Sir Walter Pole's valet also has a cat it seems, for on first viewing Sir Thomas Lawrence's portrait of Strange and Norrell Sir Walter is struck by the similarity of the expression in Mr Norrell's eyes to that of his valet's pet. (It seems they are both "a mixture of fearfulness and arrogance")[35].

Strange's own sentiments towards cats are harder to judge. When he first arrives to court Miss Woodhope she is seated in the parlour of the rectory of S___ with her friend, Mrs Redmond, and playing with Mrs Redmond's black cat. Though Strange is warmly appreciative of this "tranquil domestic scene" he finds he "does not want Mrs Redmond and is undecided about the cat". This perhaps suggests an ambivalence towards the animals[22]. Moreover it later emerges he has previously been responsible for some unknown act which once "frightened a cat belonging to the Master of Corpus Christi" - though this was in his heedless youth, when he was an undergraduate[24]. In his maturity he appears to adopt a more sympathetic attitude, as shown by his tenderness towards the mother cat so unfortunately trapped in the bombardment at Quatre Bras[40].

Christopher Drawlight's behaviour towards Lady Bessborough's cat is of a piece with the general depravity of his character.
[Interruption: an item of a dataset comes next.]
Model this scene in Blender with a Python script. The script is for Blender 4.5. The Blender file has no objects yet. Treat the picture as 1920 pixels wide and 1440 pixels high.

Fearing the animal might shed some of its fur onto his spruce black clothes, he threw it from a third storey window:"...the cat survived, but one of its legs was never quite right afterwards and it always evinced the greatest dislike to gentlemen in black clothes."[5].

The greatest passion for cats of anyone in the book however is undoubtedly that shewn by Mrs Delgado in Venice. In her madness this lady lives among some fifty cats, her dearest and only companions, with whom she generally converses in their own language. In time, when Strange grants her her heart's desire, Mrs. Delgado happily sheds her human form and becomes a cat[53].